The company also will rent 19,375 feet of the old parking lot, which it will fence in, for an additional $6,781.25 annually.
The lease is short-term because Federal Express intends to move into a new air cargo terminal the airport will open in 1996, said Mark Courtney, the airport's director of marketing.
Federal Express, which began operations in 1973, delivers 2 million packages each day around the world, Schneider said.
The company moves packages of all sizes on its fleet of 462 aircraft, which includes more than 200 jets. It has 65 employees and 46 trucks based on Peter's Creek Road, plus a spur office in Christiansburg with 15 employees and 15 delivery vehicles, Schneider said.
The company has no plans to expand its local work force, he added.
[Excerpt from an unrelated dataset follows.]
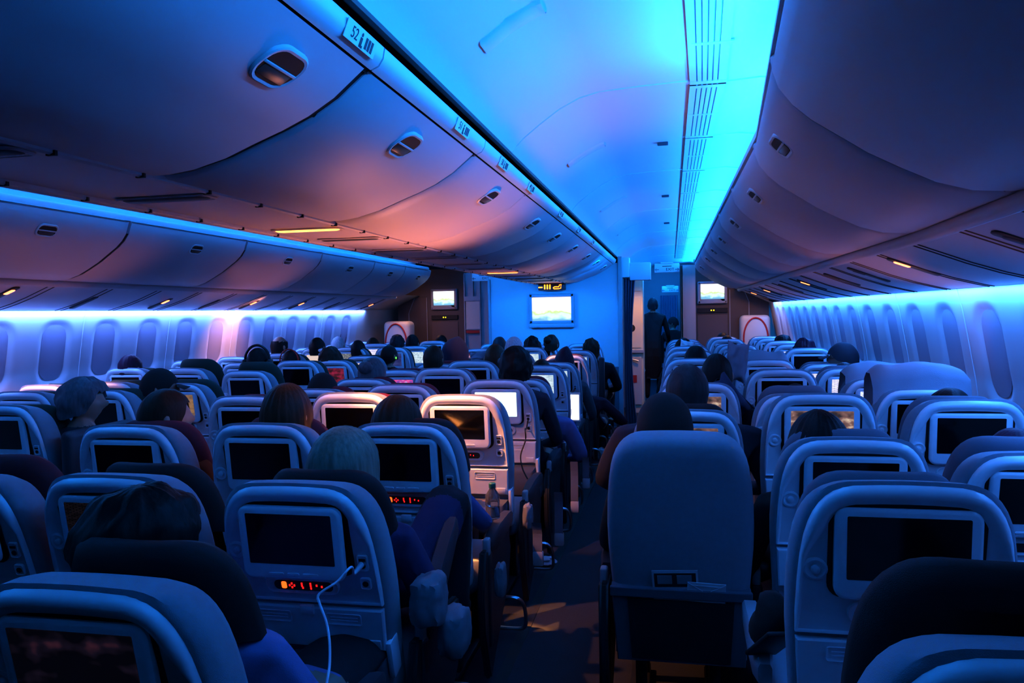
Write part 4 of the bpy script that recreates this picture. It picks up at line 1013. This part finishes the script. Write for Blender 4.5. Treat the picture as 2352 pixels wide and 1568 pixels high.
P['F9'] = person('F9', 1798, 770, 8.6, 'messy', 'black', 'black', 'person with black hair farthest along the right windows', seed=48, hs=1.1)
P['E10'] = person('E10', 1670, 770, 9.9, 'short', 'black', 'black', 'person with black hair in front of the right wall partition, nearer of two', seed=49)
P['E11'] = person('E11', 1660, 763, 10.5, 'short', 'black', 'black', 'person with black hair in front of the right wall partition, farther of two', seed=50)
P['E6'] = person('E6', 1724, 811, 6.75, 'short', 'black', 'black', 'person with black hair half hidden behind the upright grey pillow', seed=51)
st = person('crew', 1499, 683, 12.9, 'short', 'darkgrey', 'black', 'standing cabin crew person in a black dress seen from behind in the aisle', pose='stand', H=1.70, trousers='black', seed=52)
sk = bmesh.new(); rr = []
for z, rx, ry in ((1.08, .15, .12), (.95, .175, .14), (.80, .18, .15), (.62, .17, .14)): rr.append([(rx * math.cos(2 * math.pi * k / 24), .02 + ry * math.sin(2 * math.pi * k / 24), z) for k in range(24)])
obj('dress_skirt', loft(sk, rr, True, True), CL['black'], st, 60)
nx = person('next', 1546, 728, 15.2, 'cap', 'blackknit', 'black', 'blurred person in a dark cap in the cabin beyond the exit sign', yaw=1.2, seed=53)
# accessories worn by people
def worn(key, name, bm, m, smooth=50):
    t = P[key]; return obj(name, bm, m, t, smooth)
def hz(key): return [c for c in bpy.data.objects if c.parent == P[key] and c.name.split('.')[0] in ('hair', 'hood', 'baseball_cap', 'knit_cap')][0].matrix_basis.translation.z
z = hz('K6'); hp = tube(bmesh.new(), [(.108 * math.sin(a), -.01, z + .02 + .128 * math.cos(a)) for a in [math.radians(-100 + 10 * i) for i in range(21)]], .011, 8)
for s in (-1, 1): lathe(hp, [(.02, -.02), (.036, -.014), (.038, .012), (.02, .022)], 16, (s * .10, z, -.01) if 0 else (0, 0, 0), 'Z') if 0 else None
for s in (-1, 1): bx(hp, s * .104 - .018, s * .104 + .018, -.045, .03, z - .045, z + .03, .014, 3)
worn('K6', 'headphones', hp, mat('headphone_black', (.01, .01, .012), .3))
z = hz('J8'); worn('J8', 'headset_band', tube(bmesh.new(), [(.096 * math.sin(a), -.04, z + .02 + .115 * math.cos(a)) for a in [math.radians(-95 + 10 * i) for i in range(20)]], .006, 6), M_red)
z = hz('K10'); worn('K10', 'headset', bx(bmesh.new(), .082, .10, -.03, .02, z - .04, z + .02, .008), M_darkpl)
worn('K10', 'green_light', bx(bmesh.new(), .088, .10, -.045, -.034, z - .03, z - .005, .003), mat('green_led', (.1, .4, .05), .4, emit=(.15, .9, .1), estr=1.5))
z = hz('F6'); g = bmesh.new()
for s in (-1, 1):
    tube(g, [(.035 * s + .026 * math.cos(a), .108, z + .008 + .02 * math.sin(a)) for a in [math.pi * 2 * i / 12 for i in range(13)]], .003, 5, False)
    tube(g, [(.062 * s, .106, z + .012), (.082 * s, .06, z + .012), (.082 * s, -.02, z + .0)], .003, 5)
o = worn('F6', 'glasses', g, M_ink); o.matrix_basis = Matrix.Rotation(1.35, 4, 'Z')
# ================================================================== loose things
def cable(name, pts, r, m, label, n=8): return tag(obj(name, tube(bmesh.new(), smooth_path(pts, n), r, 8), m, None, 60), label, 'cable')
def bp(key, x, s, y):
    X, Y, zt, tau, t = SEATS[key]
    return Matrix.Translation((X, Y - .14 * math.sin(tau), zt)) @ Matrix.Rotation(tau, 4, 'X') @ Vector((x, y, -s))
M_wc = mat('cable_white', (.7, .72, .78), .4); M_bc = mat('cable_black', (.006, .006, .008), .5)
a = bp('C1', .184, .222, -.012); 
t = thing('charging_cable', 'white charging cable plugged into the seat with glowing red keys, hanging down its back', 'cable', a)
def rel(pts, o): return [Vector(p) - Vector(o) for p in pts]
obj('plug', tube(bmesh.new(), rel([a, a + Vector((-.012, -.03, -.018))], a), [.008, .006], 8), M_wc, t, 50)
pth = [a + Vector((-.012, -.03, -.018))] + [at(u, v, d) for u, v, d in ((806, 1302, 1.93), (775, 1335, 1.90), (733, 1364, 1.88), (734, 1385, 1.87), (750, 1430, 1.84), (757, 1475, 1.80), (757, 1525, 1.76), (752, 1560, 1.72), (745, 1600, 1.70))]
obj('cord', tube(bmesh.new(), rel(smooth_path(pth, 6), a), .0032, 8), M_wc, t, 60)
a = bp('C4', .184, .232, -.012)
cable('charging_cable', [a, a + Vector((-.005, -.03, -.05)), at(1206, 985, 4.3), at(1207, 1010, 4.28), at(1196, 1045, 4.26), at(1200, 1075, 4.24), at(1212, 1100, 4.22)], .004, M_bc, 'thin black cable hanging from the seat with the bright white screen')
a = bp('C7', .184, .232, -.012)
cable('charging_cable', [a, a + Vector((-.02, -.03, -.03)), a + Vector((-.06, -.04, -.075))], .006, mat('cable_red', (.35, .05, .04), .5), 'short red cable plugged in beside the pale screen near the aisle')
# open book lit by the reading lamp
bc = Vector((-1.075, 3.27, .815))
t = thing('open_book', 'open book with bright white pages held under the reading lamp', 'book', bc, .15)
for s in (-1, 1):
    bm = bmesh.new(); rows = []
    for yy in (-.10, .10): rows.append([(s * .135 * f, yy, .02 + .022 * math.sin(f * math.pi * .8) + .055 * f) for f in [i / 10 for i in range(11)]])
    loft(bm, rows); o = obj('page_block', bm, mat('book_page', (.8, .75, .68), .7), t, 60); o.rotation_euler = (R_(28), 0, 0)
o = obj('cover', box(-.14, .14, -.105, .105, .008, .014), M_brown, t); o.rotation_euler = (R_(28), 0, 0)
# pillows and blankets
def pillow(name, c, sx, sz, th, rot, m, label, cat, crump=.012, seed=0, group=None):
    bm = bmesh.new(); bmesh.ops.create_grid(bm, x_segments=22, y_segments=22, size=1); vs = bm.verts[:]
    r = bmesh.ops.duplicate(bm, geom=bm.faces[:] + bm.edges[:] + bm.verts[:]); v2 = [g for g in r['geom'] if isinstance(g, bmesh.types.BMVert)]
    def P3(x, y, s):
        e = (1 - abs(x) ** 3) * (1 - abs(y) ** 3); q = crump * noise.noise((x * 2.4 + seed, y * 2.4, s))
        pin = 1 - .10 * (1 - x * x) * abs(y) ** 3 - .0; pin2 = 1 - .10 * (1 - y * y) * abs(x) ** 3
        return Vector((x * sx * pin2, s * (th * max(e, 0) ** .5) + q, y * sz * pin + q))
    for v in vs: v.co = P3(v.co.x, v.co.y, -1)
    for v in v2: v.co = P3(v.co.x, v.co.y, 1)
    bmesh.ops.remove_doubles(bm, verts=bm.verts, dist=.0006)
    o = obj(name, bm, m, None, 80); o.location = c; o.rotation_euler = rot
    return tag(o, label, cat, group)
pillow('travel_pillow', at(1692, 832, 4.45), .065, .115, .04, (0, R_(8), .3), M_pillow, 'upright grey pillow wedged beside a black-haired head in the right block', 'pillow', .012, 1)
pillow('travel_pillow', at(1120, 822, 6.3), .155, .06, .05, (R_(-15), R_(-4), 0), M_pillow, 'pale grey pillow under the copper-haired head in the centre block', 'pillow', .02, 2)
pillow('blanket', at(1668, 915, 4.25), .085, .13, .05, (R_(10), R_(-38), 0), mat('blanket_navy', (.03, .045, .09), .9, bump=.5, bscale=300), 'dark blue blanket draped over the shoulder below the upright pillow', 'blanket', .02, 3)
pillow('travel_pillow', at(1578, 795, 7.5), .07, .055, .05, (R_(-10), .2, 0), M_white, 'small pale cushion behind a black-haired neck, far right aisle seats', 'pillow', .01, 4)
def drape(key, label, seed, w=.215, up=.075):
    X, Y, zt, tau, t0 = SEATS[key]; bm = bmesh.new(); rows = []
    prof = [(.19, .18), (.20, .07), (.195, up * .55), (.165, up), (.10, up + .012), (.05, up), (.025, up * .5), (.012, -.005), (-.004, -.03)]
    for i in range(29):
        x = -1 + 2 * i / 28; row = []
        for j, (y, z) in enumerate(prof):
            n = .010 * noise.noise((x * 3 + seed, j * .7, seed)); e = max(0, abs(x) - .62) / .38
            row.append((x * w + n, y + n, (z if j > 1 else -z) - .055 * e ** 2 + n + .008 * math.sin(x * 5 + seed)))
        rows.append(row)
    loft(bm, rows); o = obj('blanket', bm, M_cloth, None, 80)
    o.matrix_world = Matrix.Translation((X, Y, zt)) @ Matrix.Rotation(tau, 4, 'X')
    return tag(o, label, 'blanket', 'blankets over right window headrests')
drape('F3', 'large rumpled grey blanket bunched over a headrest in the right window seats', 1, .22, .085)
drape('F4', 'smaller grey cloth bunched over the next headrest ahead by the right windows', 2, .19, .05)
drape('E5', 'grey cloth lying over a headrest beside the action-picture screen', 3, .16, .03)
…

The opening of the service will bring a single Federal Express 727 jet to the airport six days a week, said Deborah Kruse, senior manager for Roanoke's Federal Express office.
The new service is an extension of the company's existing Memphis-to-Greensboro route now served by a 727 jet. Rather than staying in Greensboro as it does now, the jet will continue on to Roanoke, arriving at about 6:30 a.m. daily. It will depart Roanoke each night at 9, return to Greensboro and then fly on to Memphis, Federal Express' delivery hub.
"We're becoming the intermodal link - as opposed to the intermodal spoke - for Western Virginia," Courtney said.
The airport has seen dramatic growth in freight volume in recent years. Excluding the U.S. Postal Service, total air freight jumped from 20.4 million pounds in 1992 to 25.1 million pounds in 1993, an increase of 23 percent.
Total air freight for the first six months of 1994 was 13.7 million pounds, up from 11.1 million pounds in the first six months of 1993.
Courtney said the airport expects to hit 35 million pounds this year with the addition of Federal Express and Burlington.